_Set problem:_ Print the first line of the material below and each line after it, exactly as written, ending with the line that contains "return m, nt, nt.nodes['Principled BSDF']".

┌──

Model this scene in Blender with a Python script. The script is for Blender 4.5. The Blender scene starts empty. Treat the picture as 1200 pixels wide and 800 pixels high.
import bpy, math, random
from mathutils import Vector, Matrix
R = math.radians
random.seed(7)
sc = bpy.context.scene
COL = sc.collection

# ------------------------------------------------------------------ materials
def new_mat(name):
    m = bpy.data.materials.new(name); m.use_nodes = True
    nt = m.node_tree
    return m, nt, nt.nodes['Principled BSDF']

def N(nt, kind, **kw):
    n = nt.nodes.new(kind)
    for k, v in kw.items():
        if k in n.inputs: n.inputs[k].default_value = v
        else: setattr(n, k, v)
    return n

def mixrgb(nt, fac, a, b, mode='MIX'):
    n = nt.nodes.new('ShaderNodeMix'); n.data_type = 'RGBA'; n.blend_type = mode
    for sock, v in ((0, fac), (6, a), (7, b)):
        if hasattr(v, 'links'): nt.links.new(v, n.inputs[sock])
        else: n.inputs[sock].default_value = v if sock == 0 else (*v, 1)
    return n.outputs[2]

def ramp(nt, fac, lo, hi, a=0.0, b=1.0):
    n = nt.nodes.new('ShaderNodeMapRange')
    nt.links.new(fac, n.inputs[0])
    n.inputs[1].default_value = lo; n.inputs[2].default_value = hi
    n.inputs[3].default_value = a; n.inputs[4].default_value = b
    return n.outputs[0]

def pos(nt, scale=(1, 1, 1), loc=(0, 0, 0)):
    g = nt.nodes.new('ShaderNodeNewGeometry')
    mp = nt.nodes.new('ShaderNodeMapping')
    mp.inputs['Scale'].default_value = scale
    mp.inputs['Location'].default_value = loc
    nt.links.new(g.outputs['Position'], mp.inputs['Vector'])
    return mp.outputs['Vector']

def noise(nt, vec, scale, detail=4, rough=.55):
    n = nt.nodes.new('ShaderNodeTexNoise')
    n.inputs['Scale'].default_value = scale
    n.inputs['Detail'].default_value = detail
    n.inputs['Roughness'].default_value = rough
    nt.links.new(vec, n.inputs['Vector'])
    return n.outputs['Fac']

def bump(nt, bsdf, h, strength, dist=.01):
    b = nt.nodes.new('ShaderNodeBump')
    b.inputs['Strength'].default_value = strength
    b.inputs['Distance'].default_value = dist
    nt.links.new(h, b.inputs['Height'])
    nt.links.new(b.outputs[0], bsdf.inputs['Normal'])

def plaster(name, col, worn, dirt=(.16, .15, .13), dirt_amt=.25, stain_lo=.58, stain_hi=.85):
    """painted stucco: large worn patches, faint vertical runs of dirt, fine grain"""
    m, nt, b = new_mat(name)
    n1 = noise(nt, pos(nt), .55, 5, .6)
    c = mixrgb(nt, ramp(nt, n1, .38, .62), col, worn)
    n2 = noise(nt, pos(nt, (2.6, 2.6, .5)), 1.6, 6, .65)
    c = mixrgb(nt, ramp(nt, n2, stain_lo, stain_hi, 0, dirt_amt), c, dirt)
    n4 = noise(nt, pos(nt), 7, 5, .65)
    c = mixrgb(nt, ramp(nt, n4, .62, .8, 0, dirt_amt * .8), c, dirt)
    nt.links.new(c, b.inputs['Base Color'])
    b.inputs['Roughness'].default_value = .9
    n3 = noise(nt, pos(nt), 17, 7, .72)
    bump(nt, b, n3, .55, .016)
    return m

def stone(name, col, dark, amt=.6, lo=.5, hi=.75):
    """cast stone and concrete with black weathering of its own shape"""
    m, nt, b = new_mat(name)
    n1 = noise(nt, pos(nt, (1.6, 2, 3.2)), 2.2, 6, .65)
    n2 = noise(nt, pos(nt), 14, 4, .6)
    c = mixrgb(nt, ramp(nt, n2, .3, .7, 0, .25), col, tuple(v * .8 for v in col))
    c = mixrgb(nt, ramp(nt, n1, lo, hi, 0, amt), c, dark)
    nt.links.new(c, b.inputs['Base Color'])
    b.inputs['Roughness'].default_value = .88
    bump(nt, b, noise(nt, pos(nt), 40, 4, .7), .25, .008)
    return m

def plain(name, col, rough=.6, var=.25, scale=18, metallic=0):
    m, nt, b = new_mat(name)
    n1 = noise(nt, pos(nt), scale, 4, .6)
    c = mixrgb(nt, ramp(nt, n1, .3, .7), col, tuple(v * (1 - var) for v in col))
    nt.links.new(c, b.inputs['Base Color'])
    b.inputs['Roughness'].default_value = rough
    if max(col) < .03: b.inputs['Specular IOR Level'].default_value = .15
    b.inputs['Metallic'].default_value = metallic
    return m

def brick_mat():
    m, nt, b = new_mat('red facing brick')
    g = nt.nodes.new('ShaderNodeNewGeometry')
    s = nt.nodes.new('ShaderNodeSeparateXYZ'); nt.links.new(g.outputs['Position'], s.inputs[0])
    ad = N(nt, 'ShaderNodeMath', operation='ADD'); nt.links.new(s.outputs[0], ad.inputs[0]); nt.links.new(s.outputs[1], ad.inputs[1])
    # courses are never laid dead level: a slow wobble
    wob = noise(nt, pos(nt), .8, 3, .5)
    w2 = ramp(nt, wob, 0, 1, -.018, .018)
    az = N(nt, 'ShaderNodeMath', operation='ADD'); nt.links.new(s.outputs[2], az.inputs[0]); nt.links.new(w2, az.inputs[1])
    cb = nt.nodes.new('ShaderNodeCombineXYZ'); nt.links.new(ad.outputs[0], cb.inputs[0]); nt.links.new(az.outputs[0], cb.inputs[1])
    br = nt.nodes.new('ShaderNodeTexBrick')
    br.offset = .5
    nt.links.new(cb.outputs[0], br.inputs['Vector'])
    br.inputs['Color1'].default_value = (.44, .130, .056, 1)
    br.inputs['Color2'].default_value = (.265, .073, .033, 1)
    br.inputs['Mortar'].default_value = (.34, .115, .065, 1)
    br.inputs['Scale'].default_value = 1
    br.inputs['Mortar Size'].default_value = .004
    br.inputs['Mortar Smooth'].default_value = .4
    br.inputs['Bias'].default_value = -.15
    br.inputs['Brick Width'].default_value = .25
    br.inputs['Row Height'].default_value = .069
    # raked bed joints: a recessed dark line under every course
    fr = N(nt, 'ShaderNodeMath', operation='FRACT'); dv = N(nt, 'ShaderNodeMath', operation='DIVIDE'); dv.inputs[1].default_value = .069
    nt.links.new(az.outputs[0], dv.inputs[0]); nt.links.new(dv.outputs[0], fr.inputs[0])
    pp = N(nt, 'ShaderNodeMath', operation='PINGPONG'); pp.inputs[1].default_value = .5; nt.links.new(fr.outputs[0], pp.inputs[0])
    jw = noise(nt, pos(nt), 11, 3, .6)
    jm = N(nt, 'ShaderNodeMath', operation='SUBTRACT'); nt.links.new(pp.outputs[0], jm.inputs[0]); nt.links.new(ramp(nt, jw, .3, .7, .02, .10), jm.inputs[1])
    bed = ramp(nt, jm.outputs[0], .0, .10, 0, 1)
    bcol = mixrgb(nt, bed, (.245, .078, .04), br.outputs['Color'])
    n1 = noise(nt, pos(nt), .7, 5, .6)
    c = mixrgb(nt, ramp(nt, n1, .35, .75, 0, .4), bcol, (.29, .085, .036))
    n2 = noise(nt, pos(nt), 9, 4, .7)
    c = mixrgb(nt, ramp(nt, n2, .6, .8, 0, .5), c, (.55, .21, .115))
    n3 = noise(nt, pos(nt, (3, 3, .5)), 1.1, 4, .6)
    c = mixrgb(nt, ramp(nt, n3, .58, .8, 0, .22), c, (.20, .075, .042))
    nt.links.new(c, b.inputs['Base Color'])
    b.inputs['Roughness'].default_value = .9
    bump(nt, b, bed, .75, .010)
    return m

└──

_Worked solution:_
Model this scene in Blender with a Python script. The script is for Blender 4.5. The Blender scene starts empty. Treat the picture as 1200 pixels wide and 800 pixels high.
import bpy, math, random
from mathutils import Vector, Matrix
R = math.radians
random.seed(7)
sc = bpy.context.scene
COL = sc.collection

# ------------------------------------------------------------------ materials
def new_mat(name):
    m = bpy.data.materials.new(name); m.use_nodes = True
    nt = m.node_tree
    return m, nt, nt.nodes['Principled BSDF']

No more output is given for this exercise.